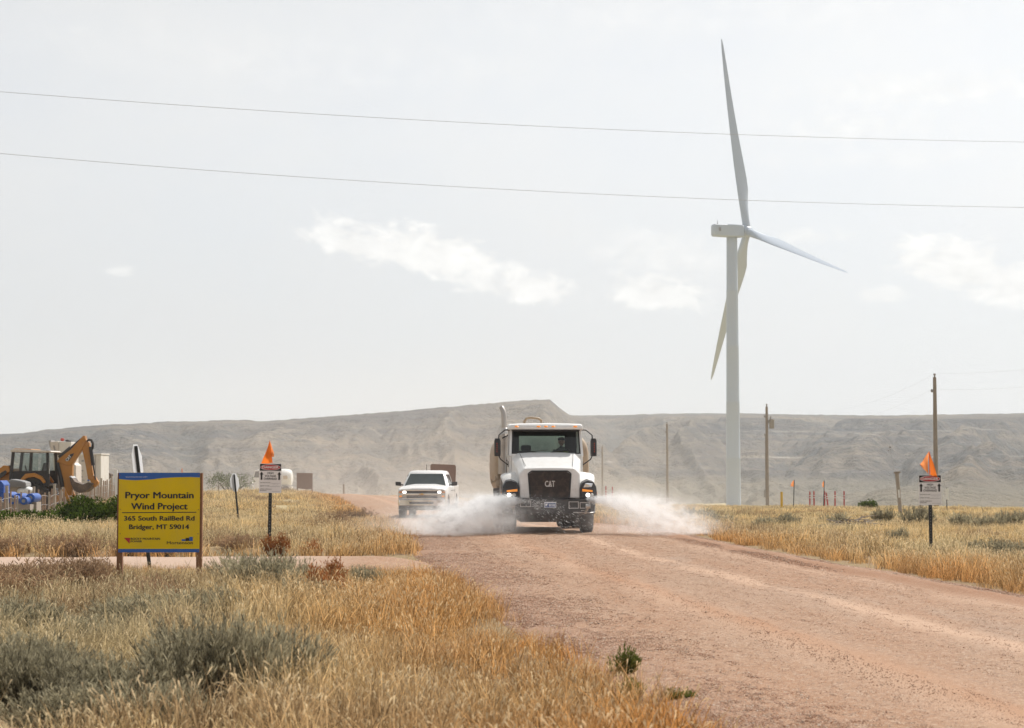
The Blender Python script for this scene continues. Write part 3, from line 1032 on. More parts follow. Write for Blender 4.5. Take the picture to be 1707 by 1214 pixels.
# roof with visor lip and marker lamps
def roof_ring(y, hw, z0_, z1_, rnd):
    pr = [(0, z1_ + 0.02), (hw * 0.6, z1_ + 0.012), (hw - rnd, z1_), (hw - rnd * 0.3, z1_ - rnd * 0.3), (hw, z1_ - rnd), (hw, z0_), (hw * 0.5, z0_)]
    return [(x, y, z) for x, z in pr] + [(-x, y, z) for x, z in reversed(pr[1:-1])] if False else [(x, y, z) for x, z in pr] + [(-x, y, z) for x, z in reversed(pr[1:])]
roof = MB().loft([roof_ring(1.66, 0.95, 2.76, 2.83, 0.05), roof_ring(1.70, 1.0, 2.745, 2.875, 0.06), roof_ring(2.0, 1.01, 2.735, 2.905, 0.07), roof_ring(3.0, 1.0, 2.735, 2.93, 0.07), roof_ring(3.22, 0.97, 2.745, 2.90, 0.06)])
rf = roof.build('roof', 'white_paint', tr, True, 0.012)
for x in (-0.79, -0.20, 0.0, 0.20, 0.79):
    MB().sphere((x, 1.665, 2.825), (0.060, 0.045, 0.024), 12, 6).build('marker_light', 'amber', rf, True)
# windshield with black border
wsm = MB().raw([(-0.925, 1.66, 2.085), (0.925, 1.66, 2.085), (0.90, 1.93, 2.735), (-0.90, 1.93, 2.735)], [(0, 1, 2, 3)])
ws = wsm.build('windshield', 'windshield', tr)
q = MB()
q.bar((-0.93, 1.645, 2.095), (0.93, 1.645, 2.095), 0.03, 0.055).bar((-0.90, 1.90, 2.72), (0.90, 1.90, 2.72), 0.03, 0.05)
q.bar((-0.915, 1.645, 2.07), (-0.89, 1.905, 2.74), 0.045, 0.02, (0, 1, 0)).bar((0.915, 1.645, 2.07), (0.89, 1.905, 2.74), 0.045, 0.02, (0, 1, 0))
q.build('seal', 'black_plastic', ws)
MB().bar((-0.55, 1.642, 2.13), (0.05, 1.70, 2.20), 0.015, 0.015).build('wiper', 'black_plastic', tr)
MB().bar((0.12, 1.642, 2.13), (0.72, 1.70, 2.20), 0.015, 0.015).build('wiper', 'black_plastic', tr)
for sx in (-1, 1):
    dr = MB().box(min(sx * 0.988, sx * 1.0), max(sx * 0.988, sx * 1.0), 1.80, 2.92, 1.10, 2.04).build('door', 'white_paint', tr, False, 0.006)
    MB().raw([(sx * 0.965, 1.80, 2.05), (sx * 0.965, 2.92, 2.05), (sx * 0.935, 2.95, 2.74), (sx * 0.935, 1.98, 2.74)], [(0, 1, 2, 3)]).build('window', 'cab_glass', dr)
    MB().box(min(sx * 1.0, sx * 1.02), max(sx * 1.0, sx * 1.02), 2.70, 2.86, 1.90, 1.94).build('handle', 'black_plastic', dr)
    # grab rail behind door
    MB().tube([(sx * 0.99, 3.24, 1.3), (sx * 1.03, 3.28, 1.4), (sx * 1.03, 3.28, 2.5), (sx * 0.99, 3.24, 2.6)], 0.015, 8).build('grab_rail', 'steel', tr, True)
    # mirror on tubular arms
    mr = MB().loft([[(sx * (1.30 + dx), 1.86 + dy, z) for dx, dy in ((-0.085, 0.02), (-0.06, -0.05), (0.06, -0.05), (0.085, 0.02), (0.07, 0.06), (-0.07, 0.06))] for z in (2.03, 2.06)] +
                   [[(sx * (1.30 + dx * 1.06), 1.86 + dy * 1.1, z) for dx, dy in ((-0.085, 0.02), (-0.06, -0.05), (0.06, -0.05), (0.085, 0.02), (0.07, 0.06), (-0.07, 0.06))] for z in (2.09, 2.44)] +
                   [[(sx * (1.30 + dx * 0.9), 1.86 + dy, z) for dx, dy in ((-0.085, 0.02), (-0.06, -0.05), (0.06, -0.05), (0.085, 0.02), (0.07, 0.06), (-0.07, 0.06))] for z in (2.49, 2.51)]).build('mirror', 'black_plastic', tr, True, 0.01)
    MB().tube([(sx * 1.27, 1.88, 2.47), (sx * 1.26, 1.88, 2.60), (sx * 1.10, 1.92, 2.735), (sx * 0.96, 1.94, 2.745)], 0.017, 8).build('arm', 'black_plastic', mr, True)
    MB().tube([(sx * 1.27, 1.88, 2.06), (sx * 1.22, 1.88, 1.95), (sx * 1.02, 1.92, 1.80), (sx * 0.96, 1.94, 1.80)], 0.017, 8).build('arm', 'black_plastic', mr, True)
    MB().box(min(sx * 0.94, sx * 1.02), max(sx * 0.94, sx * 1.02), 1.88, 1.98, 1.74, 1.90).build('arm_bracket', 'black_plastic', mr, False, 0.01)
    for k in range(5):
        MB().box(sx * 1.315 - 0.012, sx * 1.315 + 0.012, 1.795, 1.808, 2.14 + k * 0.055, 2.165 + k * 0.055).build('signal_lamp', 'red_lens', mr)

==

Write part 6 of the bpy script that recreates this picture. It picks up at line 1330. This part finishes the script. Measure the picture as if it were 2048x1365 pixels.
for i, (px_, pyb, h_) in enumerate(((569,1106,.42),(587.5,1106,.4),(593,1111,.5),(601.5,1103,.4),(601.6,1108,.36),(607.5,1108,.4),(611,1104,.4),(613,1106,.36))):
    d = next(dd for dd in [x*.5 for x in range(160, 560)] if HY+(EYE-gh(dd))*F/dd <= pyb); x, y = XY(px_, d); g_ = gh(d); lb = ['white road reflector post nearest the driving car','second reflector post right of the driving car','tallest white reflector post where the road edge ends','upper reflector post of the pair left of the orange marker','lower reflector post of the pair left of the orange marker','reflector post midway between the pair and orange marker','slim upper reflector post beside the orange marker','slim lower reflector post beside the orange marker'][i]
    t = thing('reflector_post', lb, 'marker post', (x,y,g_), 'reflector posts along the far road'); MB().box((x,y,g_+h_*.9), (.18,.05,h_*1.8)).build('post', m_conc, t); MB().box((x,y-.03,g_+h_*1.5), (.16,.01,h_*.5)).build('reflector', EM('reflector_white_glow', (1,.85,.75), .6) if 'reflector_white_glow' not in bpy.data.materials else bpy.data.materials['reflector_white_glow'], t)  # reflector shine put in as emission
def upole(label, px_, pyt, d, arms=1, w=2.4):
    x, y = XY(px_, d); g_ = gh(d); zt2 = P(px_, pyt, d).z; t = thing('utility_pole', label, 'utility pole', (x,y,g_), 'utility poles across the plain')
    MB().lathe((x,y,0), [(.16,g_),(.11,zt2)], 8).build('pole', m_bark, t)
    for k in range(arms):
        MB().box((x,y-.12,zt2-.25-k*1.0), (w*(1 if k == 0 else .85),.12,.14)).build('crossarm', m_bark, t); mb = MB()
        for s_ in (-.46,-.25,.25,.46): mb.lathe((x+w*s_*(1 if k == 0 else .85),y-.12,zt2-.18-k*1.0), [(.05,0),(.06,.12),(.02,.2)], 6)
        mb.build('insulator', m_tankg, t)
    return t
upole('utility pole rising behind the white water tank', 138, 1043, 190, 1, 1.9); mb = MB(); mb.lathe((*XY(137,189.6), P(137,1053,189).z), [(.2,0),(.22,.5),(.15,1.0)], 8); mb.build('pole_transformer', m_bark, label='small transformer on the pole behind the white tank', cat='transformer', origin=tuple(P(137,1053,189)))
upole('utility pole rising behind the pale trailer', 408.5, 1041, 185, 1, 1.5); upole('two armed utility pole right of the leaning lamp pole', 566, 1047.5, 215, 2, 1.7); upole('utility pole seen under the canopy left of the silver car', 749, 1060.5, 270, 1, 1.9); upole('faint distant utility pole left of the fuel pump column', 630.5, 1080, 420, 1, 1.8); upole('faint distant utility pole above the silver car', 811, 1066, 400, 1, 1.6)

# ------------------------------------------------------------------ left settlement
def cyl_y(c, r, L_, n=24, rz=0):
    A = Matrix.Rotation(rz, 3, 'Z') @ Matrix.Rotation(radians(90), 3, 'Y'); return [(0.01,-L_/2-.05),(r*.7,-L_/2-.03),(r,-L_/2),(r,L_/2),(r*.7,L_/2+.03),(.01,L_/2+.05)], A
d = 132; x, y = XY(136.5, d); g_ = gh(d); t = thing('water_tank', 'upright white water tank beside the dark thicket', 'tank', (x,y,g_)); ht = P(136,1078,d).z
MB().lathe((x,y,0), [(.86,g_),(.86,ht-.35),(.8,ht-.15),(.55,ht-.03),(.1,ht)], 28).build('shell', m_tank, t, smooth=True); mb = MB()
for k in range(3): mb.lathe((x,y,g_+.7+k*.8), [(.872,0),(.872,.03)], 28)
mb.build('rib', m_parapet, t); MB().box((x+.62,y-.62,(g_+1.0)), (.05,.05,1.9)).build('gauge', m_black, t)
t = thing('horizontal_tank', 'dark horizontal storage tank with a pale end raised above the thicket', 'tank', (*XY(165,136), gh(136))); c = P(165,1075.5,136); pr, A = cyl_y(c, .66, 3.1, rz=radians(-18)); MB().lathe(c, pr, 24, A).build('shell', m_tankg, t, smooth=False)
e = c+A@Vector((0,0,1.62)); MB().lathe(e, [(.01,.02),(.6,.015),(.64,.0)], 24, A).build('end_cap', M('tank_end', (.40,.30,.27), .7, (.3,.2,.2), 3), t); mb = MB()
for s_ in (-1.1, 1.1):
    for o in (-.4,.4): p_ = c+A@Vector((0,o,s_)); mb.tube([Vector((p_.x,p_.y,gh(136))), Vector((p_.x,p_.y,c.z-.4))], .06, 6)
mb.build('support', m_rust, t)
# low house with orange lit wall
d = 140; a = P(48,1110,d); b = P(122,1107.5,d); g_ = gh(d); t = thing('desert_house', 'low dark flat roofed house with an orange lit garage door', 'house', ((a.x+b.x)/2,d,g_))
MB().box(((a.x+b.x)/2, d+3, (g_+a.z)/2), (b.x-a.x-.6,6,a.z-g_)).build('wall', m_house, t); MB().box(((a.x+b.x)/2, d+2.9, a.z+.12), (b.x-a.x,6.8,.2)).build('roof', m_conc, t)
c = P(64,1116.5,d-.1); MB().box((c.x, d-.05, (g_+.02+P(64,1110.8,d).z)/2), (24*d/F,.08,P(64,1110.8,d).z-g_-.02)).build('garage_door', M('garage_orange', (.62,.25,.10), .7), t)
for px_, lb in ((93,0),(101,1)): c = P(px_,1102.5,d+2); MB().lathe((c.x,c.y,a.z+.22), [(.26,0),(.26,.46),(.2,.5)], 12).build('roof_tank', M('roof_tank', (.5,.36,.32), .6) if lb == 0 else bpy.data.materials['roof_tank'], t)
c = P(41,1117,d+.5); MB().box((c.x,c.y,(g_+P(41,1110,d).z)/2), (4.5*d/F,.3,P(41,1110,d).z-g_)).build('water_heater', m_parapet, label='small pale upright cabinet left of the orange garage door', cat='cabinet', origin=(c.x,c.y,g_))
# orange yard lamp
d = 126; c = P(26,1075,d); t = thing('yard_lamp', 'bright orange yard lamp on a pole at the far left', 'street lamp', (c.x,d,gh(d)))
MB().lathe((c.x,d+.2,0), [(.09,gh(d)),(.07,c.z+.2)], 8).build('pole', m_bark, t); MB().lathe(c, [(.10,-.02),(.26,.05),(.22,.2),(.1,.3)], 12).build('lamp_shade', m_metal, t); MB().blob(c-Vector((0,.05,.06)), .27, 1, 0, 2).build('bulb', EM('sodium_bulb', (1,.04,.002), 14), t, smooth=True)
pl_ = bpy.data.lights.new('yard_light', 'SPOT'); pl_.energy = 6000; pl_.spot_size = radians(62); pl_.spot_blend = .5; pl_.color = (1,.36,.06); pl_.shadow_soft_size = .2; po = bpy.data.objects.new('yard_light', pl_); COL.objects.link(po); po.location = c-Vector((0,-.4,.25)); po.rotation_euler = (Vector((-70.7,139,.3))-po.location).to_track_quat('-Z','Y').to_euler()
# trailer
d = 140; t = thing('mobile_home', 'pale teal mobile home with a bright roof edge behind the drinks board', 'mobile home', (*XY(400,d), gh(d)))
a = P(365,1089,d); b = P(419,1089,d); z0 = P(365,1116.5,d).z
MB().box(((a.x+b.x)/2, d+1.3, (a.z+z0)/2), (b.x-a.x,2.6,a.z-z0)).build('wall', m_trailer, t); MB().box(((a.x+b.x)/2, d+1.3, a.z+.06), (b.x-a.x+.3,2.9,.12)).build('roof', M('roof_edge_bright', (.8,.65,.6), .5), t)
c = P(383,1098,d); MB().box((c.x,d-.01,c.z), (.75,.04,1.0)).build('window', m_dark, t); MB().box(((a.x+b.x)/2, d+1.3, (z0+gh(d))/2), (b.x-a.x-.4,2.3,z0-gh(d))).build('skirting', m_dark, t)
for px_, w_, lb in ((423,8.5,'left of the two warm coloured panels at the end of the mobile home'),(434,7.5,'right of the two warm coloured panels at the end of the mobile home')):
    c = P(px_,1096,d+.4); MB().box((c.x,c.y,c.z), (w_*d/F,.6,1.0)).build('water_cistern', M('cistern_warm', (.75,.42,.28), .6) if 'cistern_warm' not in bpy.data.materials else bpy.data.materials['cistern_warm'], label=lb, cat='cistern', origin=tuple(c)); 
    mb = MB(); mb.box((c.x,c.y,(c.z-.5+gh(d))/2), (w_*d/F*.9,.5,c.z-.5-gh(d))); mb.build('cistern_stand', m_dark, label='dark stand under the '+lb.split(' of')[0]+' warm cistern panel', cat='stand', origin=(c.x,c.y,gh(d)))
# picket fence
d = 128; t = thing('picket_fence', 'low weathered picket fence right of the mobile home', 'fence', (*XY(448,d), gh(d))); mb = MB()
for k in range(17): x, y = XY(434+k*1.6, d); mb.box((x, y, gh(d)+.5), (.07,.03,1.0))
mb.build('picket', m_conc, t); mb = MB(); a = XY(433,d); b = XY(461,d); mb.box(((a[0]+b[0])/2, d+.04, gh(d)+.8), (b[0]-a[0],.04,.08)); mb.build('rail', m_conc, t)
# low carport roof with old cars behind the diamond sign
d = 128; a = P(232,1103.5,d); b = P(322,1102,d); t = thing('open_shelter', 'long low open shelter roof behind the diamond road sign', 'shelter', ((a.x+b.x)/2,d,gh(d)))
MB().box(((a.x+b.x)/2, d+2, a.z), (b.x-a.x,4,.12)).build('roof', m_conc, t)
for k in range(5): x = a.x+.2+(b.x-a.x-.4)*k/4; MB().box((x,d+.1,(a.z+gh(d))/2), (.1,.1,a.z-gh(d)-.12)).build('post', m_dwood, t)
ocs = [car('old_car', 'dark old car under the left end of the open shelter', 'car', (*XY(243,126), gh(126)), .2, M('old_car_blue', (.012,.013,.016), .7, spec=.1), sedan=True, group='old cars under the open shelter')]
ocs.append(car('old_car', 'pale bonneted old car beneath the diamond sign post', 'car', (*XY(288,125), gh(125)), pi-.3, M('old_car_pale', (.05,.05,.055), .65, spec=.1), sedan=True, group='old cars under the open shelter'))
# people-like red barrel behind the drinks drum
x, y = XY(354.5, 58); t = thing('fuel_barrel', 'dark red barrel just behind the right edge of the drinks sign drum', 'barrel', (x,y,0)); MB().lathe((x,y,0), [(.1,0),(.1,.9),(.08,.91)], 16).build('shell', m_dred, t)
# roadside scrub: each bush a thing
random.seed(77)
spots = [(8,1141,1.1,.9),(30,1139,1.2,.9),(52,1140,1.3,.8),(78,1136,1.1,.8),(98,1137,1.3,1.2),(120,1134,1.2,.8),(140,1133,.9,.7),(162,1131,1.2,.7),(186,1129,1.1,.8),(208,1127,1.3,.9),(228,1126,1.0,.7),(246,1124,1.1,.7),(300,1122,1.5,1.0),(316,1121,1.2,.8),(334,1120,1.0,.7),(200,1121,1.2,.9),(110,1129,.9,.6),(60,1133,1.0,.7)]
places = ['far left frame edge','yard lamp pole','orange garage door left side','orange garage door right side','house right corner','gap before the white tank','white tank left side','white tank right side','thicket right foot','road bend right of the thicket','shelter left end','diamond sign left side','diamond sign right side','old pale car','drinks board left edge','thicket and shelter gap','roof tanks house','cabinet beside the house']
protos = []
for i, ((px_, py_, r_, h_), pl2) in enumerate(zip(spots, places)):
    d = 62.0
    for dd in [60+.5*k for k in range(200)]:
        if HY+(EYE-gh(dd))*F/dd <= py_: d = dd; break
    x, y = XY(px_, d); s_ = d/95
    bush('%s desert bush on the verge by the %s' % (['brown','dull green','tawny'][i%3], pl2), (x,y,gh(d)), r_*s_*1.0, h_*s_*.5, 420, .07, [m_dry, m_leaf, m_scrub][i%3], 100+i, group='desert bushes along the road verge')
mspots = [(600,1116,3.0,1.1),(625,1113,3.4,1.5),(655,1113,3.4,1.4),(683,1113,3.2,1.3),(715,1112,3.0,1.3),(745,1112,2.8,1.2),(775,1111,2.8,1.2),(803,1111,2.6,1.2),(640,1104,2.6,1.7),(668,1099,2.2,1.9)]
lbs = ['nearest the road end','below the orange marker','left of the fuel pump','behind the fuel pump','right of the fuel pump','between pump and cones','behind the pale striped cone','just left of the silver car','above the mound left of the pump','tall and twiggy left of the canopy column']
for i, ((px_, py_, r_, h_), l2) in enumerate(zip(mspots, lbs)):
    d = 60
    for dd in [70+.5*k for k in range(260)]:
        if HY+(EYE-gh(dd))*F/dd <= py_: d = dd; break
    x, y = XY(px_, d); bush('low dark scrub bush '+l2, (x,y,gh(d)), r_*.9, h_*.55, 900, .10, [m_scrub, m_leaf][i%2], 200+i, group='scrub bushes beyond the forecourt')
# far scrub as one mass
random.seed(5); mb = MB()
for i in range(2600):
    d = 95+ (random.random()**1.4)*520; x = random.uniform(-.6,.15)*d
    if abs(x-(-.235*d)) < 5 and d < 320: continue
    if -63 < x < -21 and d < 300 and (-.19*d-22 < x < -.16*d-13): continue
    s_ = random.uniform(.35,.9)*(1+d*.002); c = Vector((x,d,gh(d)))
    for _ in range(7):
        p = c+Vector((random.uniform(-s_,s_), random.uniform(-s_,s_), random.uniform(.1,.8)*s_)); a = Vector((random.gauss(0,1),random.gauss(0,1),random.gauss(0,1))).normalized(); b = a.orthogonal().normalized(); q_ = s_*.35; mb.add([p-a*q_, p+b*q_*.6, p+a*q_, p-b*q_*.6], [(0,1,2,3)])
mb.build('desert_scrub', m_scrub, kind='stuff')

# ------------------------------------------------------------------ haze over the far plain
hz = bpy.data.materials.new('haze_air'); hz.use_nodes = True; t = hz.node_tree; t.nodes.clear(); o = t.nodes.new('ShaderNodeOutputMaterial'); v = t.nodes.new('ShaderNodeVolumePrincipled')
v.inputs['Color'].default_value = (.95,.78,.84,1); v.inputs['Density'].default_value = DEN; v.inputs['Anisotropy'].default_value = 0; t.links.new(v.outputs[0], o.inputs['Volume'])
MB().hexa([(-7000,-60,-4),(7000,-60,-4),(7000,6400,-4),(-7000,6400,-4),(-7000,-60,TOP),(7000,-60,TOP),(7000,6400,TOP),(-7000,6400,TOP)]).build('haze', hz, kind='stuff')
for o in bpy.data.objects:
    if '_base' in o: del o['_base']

### What needs to be done
Gather each line from the entries above that includes the word "Write".

### Result of this task
The Blender Python script for this scene continues. Write part 3, from line 1032 on. More parts follow. Write for Blender 4.5. Take the picture to be 1707 by 1214 pixels.
Write part 6 of the bpy script that recreates this picture. It picks up at line 1330. This part finishes the script. Measure the picture as if it were 2048x1365 pixels.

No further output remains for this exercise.